Antonoff has always revelled in nostalgia, romanticising the 80s New Jersey sound. He’s not alone in this, but while artists he’s produced can take that sound and reinvent it to illuminate new or neglected perspectives – such as the subjectivity of millennial womanhood (Swift) or alienation in the age of online communication (The 1975) – Antonoff can only seem to imitate. Opener “I Am Right on Time”, heavily indebted to Bruce Springsteen like so much of Antonoff’s own compositions, fancies itself as a statement of intent but falls flat, all surfaces and shallows. Lead single “Modern Girl” is another noisy and hollow Springsteen imitation, all hooting sax, “woooahhhhh”s and superficial lyrics about “the modern girls shaking their ass tonight” that quickly irritates like someone talking too loudly in a restaurant. It briefly makes you sit up with the unexpectedly self-aware lines “New Jersey’s finest New Yorker/Unreliable reporter/Pop music hoarder/Some guy playing quarters,” a reference to the growing numbers of Antonoff detractors. Antonoff isn’t usually given to this kind of lyrical introspection and it’s welcome. But even when he’s looking inward, he’s still imitating, here sounding a bit too much like Matty Healy on The 1975’s “Part of the Band”, which Antonoff produced.
As the album continues, so too does the sameness. Where Bleachers don’t sound like Springsteen, they sound like Swift (“Me Before You”) or Paul Simon, another New-Jersey-born great revered by Antonoff (“Woke Up Today”, “Hey Joe”) or The 1975 (“Call Me After Midnight”, whose synth melody and lyrics can’t help recalling their superior 2016 single “The Sound”), or landfill indie college radio (“Jesus is Dead”). Or even, on second single “Tiny Moves”, possessed of an irresistibly catchy melody with its repetitive staccato synths, uncannily like acclaimed Gen Z indie artist Dayglow.
Some of this might be more forgivable, if Antonoff brought the force of his own personality and perspective to his lyrics, like Swift in particular excels at. But he’s generally either dealing in the banal and even immature, as in the otherwise sonically pleasing, anthemic baroque pop “Self Respect” (“I’m so tired of having self-respect. Let’s do something I’ll regret”), or he’s so opaque that it’s impossible to connect with any ideas or emotions he’s trying to convey.
It’s telling that the album’s high point is the quietly beautiful Lana Del Rey duet “Alma Mater”. Granted, this is largely due to Del Rey’s mesmerising voice. But some of the album’s most ambitious moments are visible here, from Antonoff’s high-pitched vocal effects to the washed-out and distorted production. As a singer, he sounds more confident here too than anywhere else, and it’s a hint of what this album could have been, if Antonoff had been prepared to take more risks with his sound. Ultimately, the impression that “Bleachers” leaves as an album is one of an artist who is at once everywhere and nowhere, telling us he’s pulling us close, but on all evidence much more comfortable hiding behind others, whether that’s surrounding himself with his band or duetting with others or copying the greats of the past rather than innovating. “I don’t like to be witnessed,” Antonoff has said. “I like to be a part of something.”
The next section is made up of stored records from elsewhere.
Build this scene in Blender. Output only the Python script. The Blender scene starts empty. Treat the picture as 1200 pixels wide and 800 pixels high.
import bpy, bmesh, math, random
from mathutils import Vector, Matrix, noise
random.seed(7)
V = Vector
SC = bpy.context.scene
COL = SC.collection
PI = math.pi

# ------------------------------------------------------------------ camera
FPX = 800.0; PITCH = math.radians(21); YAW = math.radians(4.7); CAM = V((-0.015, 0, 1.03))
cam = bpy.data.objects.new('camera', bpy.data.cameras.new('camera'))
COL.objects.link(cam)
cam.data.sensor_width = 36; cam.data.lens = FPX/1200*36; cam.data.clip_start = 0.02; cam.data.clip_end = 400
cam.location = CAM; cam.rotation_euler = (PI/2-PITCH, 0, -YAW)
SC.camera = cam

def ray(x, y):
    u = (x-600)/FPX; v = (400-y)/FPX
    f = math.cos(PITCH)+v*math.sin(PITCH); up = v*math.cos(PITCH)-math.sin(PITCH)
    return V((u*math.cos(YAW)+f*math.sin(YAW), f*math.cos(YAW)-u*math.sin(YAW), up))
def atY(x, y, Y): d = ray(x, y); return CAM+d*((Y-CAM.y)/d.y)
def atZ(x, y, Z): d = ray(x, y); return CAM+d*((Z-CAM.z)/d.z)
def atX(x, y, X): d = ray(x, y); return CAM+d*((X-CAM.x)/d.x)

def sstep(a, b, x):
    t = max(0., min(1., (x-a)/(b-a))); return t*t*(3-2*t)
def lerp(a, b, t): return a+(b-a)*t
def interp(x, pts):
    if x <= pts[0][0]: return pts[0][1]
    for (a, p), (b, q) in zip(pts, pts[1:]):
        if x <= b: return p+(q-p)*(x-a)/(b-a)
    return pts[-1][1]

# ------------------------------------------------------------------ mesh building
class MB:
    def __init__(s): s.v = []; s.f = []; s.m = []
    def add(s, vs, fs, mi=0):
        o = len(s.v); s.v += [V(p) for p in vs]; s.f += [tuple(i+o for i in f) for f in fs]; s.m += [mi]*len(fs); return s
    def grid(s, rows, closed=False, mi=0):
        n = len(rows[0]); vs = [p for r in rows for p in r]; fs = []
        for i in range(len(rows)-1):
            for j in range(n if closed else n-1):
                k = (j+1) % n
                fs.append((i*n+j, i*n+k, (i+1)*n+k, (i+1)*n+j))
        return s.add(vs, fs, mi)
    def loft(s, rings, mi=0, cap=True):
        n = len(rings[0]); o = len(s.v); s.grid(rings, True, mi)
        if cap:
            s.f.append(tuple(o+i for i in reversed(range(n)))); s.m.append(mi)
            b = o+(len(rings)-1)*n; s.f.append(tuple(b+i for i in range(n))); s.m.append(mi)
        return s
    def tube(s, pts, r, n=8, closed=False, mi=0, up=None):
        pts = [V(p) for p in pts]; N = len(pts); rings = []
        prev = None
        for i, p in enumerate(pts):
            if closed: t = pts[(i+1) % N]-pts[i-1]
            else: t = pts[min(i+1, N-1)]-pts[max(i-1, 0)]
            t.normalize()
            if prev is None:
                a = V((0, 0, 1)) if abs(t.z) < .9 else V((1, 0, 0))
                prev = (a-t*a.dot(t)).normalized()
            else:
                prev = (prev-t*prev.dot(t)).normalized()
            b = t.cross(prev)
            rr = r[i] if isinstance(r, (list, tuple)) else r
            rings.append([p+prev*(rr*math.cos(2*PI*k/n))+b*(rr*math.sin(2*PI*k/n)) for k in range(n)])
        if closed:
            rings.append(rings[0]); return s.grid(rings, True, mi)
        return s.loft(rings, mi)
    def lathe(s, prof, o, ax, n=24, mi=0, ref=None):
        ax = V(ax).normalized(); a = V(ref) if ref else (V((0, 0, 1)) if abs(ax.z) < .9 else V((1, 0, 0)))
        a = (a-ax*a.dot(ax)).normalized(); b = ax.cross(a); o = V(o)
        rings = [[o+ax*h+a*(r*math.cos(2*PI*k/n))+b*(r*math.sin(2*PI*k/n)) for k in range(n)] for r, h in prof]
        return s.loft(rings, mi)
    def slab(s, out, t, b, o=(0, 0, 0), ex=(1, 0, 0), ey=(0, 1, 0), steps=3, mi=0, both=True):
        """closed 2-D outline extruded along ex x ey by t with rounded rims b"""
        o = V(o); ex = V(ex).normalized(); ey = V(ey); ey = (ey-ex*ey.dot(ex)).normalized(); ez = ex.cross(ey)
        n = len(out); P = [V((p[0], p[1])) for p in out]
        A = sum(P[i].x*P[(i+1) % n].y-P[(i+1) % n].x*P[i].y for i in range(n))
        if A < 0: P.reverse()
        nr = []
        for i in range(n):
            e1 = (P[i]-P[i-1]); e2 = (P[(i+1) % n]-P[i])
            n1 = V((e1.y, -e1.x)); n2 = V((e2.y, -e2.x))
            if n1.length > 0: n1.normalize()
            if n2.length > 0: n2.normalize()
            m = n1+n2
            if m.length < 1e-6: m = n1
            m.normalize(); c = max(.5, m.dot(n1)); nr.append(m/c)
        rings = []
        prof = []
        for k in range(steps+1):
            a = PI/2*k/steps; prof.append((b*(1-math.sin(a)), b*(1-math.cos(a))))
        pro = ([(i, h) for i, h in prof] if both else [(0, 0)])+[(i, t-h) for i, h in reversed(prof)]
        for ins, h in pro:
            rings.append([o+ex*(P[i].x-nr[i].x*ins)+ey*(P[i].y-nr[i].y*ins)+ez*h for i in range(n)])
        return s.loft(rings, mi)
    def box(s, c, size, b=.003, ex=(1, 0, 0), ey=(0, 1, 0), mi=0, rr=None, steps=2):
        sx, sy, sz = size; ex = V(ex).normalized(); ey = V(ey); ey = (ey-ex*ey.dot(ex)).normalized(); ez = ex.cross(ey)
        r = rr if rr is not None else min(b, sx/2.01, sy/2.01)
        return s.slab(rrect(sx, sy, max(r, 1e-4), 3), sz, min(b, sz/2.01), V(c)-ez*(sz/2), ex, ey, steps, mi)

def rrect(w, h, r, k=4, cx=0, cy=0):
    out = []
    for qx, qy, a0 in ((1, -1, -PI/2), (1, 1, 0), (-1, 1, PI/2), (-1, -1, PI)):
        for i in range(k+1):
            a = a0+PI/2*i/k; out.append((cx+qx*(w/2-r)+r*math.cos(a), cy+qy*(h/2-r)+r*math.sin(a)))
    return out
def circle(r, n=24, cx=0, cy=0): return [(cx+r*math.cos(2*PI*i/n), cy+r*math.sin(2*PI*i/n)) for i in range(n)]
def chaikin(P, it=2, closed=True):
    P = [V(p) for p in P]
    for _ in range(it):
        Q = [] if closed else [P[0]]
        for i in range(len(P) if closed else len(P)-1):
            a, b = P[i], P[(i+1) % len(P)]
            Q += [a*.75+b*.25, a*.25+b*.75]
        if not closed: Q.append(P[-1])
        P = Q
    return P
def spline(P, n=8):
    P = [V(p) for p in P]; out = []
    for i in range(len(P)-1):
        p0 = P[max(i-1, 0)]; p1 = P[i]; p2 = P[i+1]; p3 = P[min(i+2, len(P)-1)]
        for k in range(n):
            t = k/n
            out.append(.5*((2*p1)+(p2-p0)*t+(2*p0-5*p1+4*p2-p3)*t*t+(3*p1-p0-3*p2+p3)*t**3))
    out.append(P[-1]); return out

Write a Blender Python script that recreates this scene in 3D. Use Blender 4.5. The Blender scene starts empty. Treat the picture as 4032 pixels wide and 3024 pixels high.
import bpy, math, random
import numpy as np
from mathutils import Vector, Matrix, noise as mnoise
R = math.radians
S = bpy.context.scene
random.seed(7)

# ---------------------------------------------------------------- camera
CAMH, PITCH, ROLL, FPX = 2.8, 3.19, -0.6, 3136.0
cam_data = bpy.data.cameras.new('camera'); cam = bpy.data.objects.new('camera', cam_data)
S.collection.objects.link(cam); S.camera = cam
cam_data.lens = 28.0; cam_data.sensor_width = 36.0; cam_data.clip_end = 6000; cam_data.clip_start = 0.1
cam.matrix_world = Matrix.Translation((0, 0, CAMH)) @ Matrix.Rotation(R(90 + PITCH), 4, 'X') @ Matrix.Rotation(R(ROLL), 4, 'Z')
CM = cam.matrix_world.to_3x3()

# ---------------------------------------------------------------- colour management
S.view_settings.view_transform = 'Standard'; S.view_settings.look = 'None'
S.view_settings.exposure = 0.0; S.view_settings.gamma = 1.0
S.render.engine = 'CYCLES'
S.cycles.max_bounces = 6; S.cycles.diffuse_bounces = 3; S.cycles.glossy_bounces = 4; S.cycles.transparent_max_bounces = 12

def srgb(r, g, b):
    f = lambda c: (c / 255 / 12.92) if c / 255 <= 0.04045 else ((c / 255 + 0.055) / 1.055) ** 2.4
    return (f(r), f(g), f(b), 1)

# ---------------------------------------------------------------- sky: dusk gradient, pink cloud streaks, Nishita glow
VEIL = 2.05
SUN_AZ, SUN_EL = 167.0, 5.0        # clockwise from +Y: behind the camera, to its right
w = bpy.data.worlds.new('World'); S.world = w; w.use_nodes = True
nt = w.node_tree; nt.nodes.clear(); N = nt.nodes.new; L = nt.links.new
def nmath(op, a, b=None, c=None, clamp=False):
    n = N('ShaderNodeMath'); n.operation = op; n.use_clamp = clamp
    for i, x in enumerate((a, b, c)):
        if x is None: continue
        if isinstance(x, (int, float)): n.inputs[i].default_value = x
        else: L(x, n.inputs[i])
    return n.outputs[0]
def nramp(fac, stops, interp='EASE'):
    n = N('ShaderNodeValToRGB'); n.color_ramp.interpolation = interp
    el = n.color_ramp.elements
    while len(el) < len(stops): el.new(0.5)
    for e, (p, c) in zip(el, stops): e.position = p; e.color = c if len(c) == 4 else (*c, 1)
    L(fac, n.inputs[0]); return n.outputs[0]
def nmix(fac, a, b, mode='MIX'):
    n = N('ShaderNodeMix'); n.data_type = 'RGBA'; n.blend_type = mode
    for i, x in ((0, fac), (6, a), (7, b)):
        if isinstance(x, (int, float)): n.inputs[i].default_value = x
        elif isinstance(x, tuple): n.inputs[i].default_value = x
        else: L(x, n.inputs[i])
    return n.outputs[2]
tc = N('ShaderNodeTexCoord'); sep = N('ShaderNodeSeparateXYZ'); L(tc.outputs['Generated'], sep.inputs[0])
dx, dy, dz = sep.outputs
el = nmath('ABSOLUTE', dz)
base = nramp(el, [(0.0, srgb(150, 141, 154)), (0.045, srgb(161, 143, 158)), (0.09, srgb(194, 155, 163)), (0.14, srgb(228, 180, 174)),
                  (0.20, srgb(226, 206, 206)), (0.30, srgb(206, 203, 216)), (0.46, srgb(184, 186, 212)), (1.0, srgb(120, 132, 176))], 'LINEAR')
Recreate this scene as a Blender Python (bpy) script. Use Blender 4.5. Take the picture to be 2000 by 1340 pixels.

He thinks this is the secret to Springsteen and Simon’s success, but doesn’t seem to compute that the connection they and the artists Antonoff has worked with achieve starts with what they give of themselves. As Steve Gadd said, “People don’t care about music, they care about people.” If you’re not already invested in Jack Antonoff the artist, this album isn’t going to do anything to change that. It’s an album that seems content to be played in the background, rather than demanding your undivided attention and your whole heart the way the best records do. It’s doubtless not the impression Antonoff wants you to have of him, but probably a pretty accurate one.
„Bleachers“ by Bleachers will be released 8 March 2024.